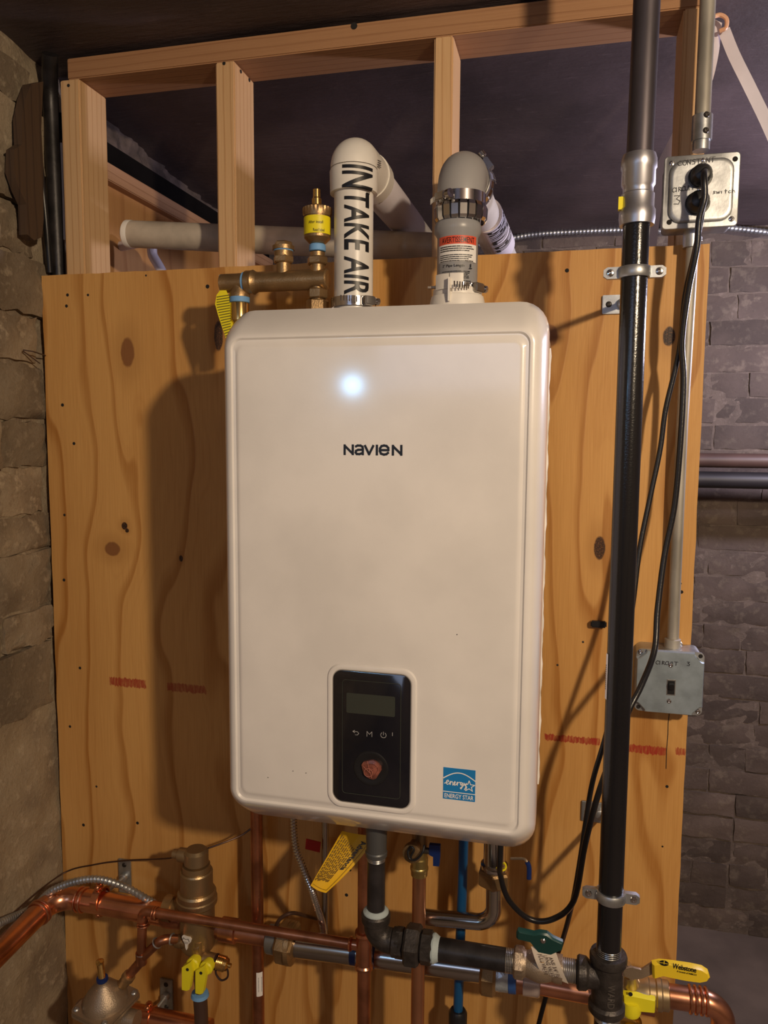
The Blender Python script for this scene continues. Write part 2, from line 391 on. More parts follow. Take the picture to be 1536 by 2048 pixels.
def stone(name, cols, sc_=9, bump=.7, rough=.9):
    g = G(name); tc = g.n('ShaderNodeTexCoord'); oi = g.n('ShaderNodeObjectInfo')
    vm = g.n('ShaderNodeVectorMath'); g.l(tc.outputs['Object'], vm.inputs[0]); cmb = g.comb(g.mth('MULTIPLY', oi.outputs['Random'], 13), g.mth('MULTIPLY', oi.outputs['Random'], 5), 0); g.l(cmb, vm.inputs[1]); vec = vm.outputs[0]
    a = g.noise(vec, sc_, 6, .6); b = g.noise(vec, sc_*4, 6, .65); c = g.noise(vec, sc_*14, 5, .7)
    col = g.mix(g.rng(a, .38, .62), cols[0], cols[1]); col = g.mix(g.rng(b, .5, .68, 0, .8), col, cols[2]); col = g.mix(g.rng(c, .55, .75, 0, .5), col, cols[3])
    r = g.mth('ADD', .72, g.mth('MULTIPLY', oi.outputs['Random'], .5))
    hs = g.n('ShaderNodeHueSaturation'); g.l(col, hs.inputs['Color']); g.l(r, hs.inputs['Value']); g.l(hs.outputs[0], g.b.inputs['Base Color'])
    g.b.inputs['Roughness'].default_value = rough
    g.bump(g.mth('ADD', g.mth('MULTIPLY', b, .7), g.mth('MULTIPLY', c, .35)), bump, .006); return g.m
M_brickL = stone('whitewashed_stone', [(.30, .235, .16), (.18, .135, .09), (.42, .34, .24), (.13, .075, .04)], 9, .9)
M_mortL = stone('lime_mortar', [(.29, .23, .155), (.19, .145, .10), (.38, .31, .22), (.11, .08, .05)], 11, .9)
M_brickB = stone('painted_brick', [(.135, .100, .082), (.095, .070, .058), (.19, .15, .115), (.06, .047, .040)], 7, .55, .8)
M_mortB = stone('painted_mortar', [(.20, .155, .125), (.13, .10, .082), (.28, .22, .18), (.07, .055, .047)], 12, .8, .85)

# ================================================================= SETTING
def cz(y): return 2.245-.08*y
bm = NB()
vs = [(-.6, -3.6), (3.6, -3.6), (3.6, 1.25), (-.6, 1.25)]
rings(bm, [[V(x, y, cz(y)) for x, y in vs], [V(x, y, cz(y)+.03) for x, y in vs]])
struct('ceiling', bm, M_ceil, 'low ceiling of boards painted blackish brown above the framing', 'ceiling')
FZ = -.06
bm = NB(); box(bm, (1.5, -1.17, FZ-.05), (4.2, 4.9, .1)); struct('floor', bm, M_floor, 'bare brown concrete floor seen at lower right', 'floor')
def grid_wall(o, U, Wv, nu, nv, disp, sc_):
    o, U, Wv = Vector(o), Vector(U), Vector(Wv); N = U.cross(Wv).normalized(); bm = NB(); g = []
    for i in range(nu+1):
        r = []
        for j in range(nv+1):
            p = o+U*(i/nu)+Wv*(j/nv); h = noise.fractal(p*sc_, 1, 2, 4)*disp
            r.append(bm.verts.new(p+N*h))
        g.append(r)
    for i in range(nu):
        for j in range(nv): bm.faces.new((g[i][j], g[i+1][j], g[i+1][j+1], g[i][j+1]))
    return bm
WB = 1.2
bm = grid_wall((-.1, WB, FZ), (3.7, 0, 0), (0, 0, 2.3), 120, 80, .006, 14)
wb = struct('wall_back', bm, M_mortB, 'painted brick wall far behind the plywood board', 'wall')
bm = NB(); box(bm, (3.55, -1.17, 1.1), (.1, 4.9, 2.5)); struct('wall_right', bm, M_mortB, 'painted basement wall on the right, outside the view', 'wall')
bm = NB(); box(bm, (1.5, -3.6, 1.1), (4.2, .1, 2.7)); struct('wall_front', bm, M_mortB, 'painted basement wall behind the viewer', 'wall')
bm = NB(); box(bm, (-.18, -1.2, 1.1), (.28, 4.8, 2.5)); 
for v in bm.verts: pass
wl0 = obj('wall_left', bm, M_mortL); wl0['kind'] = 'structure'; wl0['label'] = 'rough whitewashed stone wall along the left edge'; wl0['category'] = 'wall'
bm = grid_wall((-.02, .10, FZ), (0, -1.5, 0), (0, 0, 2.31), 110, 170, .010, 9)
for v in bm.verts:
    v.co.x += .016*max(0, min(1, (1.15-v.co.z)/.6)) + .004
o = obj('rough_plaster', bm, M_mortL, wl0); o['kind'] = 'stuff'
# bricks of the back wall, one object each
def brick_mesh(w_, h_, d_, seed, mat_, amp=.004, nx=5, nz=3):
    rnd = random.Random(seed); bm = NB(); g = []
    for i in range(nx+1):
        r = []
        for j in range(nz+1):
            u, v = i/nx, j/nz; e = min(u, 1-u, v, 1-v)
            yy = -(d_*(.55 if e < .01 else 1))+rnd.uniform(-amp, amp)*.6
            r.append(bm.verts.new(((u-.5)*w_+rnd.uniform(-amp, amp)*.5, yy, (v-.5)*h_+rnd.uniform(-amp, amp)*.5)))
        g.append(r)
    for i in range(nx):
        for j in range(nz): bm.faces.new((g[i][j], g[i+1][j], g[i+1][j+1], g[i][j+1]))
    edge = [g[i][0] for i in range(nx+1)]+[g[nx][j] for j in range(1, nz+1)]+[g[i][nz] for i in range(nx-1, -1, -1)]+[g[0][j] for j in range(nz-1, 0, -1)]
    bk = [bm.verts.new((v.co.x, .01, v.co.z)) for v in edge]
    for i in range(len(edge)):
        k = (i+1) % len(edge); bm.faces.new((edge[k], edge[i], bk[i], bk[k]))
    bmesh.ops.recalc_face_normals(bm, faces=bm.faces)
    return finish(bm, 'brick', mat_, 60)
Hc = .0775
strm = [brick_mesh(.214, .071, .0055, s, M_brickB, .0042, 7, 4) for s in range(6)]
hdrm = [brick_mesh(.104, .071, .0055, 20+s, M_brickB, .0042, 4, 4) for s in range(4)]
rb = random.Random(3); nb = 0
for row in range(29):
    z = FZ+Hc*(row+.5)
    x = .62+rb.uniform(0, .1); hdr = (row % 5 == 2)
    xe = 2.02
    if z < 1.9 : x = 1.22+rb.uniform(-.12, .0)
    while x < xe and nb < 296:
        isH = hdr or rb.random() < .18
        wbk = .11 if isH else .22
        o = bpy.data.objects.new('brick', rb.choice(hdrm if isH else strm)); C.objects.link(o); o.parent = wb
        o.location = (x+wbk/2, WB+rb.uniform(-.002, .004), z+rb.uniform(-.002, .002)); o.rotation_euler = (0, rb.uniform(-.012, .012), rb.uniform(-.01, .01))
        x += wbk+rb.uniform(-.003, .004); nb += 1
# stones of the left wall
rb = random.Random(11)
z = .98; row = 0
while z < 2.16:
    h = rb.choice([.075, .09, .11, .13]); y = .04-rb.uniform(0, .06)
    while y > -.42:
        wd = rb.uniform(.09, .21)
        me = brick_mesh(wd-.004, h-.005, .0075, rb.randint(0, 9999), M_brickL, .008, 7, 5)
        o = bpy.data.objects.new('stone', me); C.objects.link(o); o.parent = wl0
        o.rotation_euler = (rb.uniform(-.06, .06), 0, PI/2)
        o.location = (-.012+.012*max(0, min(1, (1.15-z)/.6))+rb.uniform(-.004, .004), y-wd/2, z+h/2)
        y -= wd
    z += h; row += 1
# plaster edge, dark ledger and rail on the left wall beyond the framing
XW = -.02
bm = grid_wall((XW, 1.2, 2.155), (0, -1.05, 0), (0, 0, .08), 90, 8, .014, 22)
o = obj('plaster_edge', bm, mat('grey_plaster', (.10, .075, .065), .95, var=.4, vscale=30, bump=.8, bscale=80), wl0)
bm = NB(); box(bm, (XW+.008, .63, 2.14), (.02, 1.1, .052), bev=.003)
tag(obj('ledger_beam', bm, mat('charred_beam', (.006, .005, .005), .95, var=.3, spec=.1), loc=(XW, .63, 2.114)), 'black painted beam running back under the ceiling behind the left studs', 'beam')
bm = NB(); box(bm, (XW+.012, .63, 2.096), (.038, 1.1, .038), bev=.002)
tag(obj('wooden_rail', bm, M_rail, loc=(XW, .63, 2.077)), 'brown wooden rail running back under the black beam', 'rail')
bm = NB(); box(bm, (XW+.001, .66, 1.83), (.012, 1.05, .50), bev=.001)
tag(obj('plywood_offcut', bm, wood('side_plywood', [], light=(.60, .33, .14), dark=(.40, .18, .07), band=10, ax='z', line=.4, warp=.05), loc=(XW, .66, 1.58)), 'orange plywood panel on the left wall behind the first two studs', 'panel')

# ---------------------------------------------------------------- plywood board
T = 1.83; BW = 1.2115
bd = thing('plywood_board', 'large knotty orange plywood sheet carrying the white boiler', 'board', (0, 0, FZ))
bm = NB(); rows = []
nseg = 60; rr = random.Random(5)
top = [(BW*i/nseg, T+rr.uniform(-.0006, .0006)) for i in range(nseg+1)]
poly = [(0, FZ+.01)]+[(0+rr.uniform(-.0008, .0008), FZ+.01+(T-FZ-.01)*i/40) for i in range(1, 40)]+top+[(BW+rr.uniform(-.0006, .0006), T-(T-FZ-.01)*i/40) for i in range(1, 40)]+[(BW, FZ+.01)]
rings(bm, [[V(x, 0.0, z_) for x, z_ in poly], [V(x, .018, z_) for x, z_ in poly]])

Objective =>
Write down every line from the opening of the listing to the line with "12, .8, .85)", both included, and nothing else; the pictures are omitted.

Output of the task =>
The Blender Python script for this scene continues. Write part 2, from line 391 on. More parts follow. Take the picture to be 1536 by 2048 pixels.
def stone(name, cols, sc_=9, bump=.7, rough=.9):
    g = G(name); tc = g.n('ShaderNodeTexCoord'); oi = g.n('ShaderNodeObjectInfo')
    vm = g.n('ShaderNodeVectorMath'); g.l(tc.outputs['Object'], vm.inputs[0]); cmb = g.comb(g.mth('MULTIPLY', oi.outputs['Random'], 13), g.mth('MULTIPLY', oi.outputs['Random'], 5), 0); g.l(cmb, vm.inputs[1]); vec = vm.outputs[0]
    a = g.noise(vec, sc_, 6, .6); b = g.noise(vec, sc_*4, 6, .65); c = g.noise(vec, sc_*14, 5, .7)
    col = g.mix(g.rng(a, .38, .62), cols[0], cols[1]); col = g.mix(g.rng(b, .5, .68, 0, .8), col, cols[2]); col = g.mix(g.rng(c, .55, .75, 0, .5), col, cols[3])
    r = g.mth('ADD', .72, g.mth('MULTIPLY', oi.outputs['Random'], .5))
    hs = g.n('ShaderNodeHueSaturation'); g.l(col, hs.inputs['Color']); g.l(r, hs.inputs['Value']); g.l(hs.outputs[0], g.b.inputs['Base Color'])
    g.b.inputs['Roughness'].default_value = rough
    g.bump(g.mth('ADD', g.mth('MULTIPLY', b, .7), g.mth('MULTIPLY', c, .35)), bump, .006); return g.m
M_brickL = stone('whitewashed_stone', [(.30, .235, .16), (.18, .135, .09), (.42, .34, .24), (.13, .075, .04)], 9, .9)
M_mortL = stone('lime_mortar', [(.29, .23, .155), (.19, .145, .10), (.38, .31, .22), (.11, .08, .05)], 11, .9)
M_brickB = stone('painted_brick', [(.135, .100, .082), (.095, .070, .058), (.19, .15, .115), (.06, .047, .040)], 7, .55, .8)
M_mortB = stone('painted_mortar', [(.20, .155, .125), (.13, .10, .082), (.28, .22, .18), (.07, .055, .047)], 12, .8, .85)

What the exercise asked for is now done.